On Fri, Jul 08, 2005 at 11:50:14AM -0000, [EMAIL PROTECTED] wrote:
> To comment on the following update, log in, then open the issue:
> http://www.openoffice.org/issues/show_bug.cgi?id=50670
> 
> 
> 
> 
> 
> ------- Additional comments from [EMAIL PROTECTED] Fri Jul  8 04:50:12 -0700 
> 2005 -------
> Folks,
> 
> we can argue about this over and over again, but people commenting on
> this should at least read and _understand_ the discussion in the
> predecessor issue 39898 and not blow up this issue with the same things
> again, like
> 
> > 2. the locale or language of the data being imported.
> 
> With HTML there is no locale associated with the data.

Correct, but there may be a language.

> > In HTML/XML there is an entity that defines the language of the data,
> > namely the "lang" variable.
> 
> Exactly, the _language_, but not the locale. Only for the cases where
> a language is clearly assigned to just and only one locale using this
> element would be possible. And most times the element isn't even
> present. So nothing we could rely on.
> 
> > This defines the value of the decimal and thousands separator,
> 
> No, it doesn't.

> > which are language defined.
> 
> No, they aren't. They are defined per _locale_.

Not in the real world. IRL as defined by orthogarphy standards, a
thousands 

> > Eg for Danish it is defined in the Danish orthography specification
> > "Retskrivningsordbogen" that comma is used as the decimal separator.
> 
> Just because Danish is used almost only in Denmark and its regions.
> 
> > Likewise for English it is always the period that is used. 
> 
> By coincidence. For French, for example, it is a period in France
> (fr_FR), but a comma in Switzerland (fr_CH). Same for Spanish, different
> separators in many different countries.

This is not my information. In Switzerland they use period as the
thusands separator. I recently was in Genève and could evrify that.
I also did create many locales, also for Latin Amarica, and that info
was consistent also. 

Anyway, what I am asking for is just an option, users can choose not to
use it.

And you could actually specify in html more specific language codes, eg
swizz french fr-ch.
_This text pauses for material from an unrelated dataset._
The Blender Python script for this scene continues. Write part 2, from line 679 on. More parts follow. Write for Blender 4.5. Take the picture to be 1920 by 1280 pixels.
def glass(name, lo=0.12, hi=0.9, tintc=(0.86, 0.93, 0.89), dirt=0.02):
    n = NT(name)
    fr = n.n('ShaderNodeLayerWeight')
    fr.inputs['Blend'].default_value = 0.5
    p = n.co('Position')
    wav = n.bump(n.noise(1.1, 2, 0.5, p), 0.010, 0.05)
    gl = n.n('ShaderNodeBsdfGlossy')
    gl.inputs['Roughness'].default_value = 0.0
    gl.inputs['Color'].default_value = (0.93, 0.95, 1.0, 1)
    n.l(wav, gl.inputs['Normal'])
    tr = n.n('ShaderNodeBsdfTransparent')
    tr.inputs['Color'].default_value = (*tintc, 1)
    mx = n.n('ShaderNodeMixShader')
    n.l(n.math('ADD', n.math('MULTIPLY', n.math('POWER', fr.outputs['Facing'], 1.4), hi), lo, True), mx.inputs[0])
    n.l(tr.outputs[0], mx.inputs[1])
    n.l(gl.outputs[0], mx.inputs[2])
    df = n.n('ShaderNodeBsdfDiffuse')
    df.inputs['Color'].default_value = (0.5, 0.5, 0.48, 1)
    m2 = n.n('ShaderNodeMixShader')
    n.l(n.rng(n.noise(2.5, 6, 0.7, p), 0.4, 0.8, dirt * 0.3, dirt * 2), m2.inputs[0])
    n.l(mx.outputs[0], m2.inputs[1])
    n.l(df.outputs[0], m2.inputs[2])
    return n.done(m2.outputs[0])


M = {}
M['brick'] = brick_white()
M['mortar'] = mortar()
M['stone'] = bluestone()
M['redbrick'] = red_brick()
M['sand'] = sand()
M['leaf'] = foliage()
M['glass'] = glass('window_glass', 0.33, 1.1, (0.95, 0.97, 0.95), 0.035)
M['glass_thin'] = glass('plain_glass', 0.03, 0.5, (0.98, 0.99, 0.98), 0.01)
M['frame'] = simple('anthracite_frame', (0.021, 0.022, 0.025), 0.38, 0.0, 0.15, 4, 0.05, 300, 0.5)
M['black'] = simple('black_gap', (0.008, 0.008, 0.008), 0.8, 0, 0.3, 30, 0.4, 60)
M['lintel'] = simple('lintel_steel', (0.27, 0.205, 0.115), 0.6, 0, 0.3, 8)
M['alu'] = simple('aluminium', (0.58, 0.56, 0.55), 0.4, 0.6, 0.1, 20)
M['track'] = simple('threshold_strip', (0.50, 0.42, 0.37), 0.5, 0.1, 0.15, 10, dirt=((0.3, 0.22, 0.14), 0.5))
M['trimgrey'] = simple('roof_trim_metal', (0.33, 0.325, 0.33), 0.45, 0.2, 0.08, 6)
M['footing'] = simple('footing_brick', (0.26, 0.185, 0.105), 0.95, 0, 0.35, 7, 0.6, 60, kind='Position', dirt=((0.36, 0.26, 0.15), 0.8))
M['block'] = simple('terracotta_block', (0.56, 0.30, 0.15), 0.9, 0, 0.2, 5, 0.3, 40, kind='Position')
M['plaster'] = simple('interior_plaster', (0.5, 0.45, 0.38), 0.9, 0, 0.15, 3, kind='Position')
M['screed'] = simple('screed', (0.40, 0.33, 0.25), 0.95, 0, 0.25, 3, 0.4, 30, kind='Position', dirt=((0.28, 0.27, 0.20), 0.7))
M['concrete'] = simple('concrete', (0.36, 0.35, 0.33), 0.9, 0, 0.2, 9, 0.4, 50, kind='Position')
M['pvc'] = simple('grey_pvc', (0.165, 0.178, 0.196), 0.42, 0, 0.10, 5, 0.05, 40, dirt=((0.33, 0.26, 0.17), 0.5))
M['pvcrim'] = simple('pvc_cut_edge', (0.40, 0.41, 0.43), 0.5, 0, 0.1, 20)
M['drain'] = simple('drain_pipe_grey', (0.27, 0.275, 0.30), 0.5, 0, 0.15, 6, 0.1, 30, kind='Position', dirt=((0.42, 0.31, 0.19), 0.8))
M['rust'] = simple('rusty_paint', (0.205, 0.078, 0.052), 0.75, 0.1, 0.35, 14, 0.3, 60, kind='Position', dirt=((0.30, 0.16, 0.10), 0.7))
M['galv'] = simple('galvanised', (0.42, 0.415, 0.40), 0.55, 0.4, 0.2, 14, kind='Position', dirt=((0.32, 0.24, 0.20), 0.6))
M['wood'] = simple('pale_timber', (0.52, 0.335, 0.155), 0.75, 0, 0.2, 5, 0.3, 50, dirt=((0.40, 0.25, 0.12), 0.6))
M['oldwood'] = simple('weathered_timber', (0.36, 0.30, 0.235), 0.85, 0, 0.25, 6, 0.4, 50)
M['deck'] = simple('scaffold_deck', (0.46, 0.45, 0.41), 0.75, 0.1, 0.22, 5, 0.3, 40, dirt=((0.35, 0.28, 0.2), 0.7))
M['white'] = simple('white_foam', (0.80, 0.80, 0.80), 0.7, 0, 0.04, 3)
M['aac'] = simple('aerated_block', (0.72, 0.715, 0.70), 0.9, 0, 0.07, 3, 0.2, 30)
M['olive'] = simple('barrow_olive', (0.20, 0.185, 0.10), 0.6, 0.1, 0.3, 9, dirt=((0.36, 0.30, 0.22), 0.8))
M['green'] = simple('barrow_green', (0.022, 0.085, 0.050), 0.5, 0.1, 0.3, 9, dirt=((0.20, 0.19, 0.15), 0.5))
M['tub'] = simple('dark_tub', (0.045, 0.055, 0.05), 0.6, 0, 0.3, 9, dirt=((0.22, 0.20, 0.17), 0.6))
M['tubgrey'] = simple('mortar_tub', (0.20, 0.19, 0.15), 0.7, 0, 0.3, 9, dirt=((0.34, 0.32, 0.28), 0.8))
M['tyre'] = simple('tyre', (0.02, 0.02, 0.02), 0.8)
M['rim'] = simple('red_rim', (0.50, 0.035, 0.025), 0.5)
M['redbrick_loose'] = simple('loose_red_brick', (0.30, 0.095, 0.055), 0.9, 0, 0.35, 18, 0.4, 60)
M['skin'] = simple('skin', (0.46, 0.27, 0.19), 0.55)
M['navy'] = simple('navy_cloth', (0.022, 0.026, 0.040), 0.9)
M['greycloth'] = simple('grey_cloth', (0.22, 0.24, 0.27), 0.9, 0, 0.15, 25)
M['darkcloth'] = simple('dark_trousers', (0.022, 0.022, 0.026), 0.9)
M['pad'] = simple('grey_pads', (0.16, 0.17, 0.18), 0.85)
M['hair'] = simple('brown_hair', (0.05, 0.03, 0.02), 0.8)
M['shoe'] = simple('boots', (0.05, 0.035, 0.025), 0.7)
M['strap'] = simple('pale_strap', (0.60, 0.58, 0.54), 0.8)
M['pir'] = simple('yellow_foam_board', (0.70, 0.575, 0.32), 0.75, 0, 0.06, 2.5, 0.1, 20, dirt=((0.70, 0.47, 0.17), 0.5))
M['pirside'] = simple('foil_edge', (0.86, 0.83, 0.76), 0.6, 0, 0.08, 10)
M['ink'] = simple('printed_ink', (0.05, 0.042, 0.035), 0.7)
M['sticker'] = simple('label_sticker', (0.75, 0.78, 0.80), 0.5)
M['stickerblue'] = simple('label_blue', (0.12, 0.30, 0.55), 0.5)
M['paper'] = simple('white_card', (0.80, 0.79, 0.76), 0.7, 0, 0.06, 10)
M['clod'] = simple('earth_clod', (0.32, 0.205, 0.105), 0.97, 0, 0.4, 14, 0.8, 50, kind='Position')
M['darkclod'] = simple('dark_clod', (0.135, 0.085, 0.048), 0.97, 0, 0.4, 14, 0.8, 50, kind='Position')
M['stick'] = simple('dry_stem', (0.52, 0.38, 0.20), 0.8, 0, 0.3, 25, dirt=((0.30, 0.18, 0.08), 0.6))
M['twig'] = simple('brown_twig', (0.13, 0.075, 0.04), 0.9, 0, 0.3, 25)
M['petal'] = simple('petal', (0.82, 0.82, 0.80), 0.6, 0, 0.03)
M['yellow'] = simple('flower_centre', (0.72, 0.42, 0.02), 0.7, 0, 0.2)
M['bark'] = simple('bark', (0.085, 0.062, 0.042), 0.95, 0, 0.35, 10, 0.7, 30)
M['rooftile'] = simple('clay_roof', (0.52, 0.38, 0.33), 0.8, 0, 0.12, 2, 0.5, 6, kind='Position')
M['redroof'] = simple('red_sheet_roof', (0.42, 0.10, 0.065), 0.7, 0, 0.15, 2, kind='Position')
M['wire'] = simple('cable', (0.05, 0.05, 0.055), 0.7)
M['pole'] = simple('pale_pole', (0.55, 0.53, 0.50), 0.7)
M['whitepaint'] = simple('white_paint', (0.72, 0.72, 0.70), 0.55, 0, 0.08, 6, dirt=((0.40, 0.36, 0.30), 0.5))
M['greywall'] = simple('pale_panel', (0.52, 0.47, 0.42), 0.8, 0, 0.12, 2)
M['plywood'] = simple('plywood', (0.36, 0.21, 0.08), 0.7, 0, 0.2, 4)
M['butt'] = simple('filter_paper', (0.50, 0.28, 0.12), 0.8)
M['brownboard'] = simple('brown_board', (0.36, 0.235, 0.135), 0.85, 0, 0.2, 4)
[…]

This is a valid RFC 3066 code.

The default code to go from a language code to a locale, as you
described, would be adequate, and generate acceptable results in many
cases.

> 
> Ok, back to something productive: I offered my "solution" in the comment
> of Wed Jun 29 05:39:15 -0700 2005. With that hack I will _not_ implement
> a different default that would break already existing documents with
> links to data that rely on the current behavior _unless_ User Experience
> / Program Management tell me to do so.
> 
> If we can't agree we will have to postpone this for OOo2.0.1 or later to
> do a full-blown solution with UI and such.

I am just asking you to provide one more option, the option to use the
source language as defining the thousands and decimal delimiters. 

I can understand if you would not make this the default choice, but IMHO
there are good theroretical and practical reasons for this to exist, and
even to be the desired default. If we just make it an option, then we
can try it out, and get some experience with it.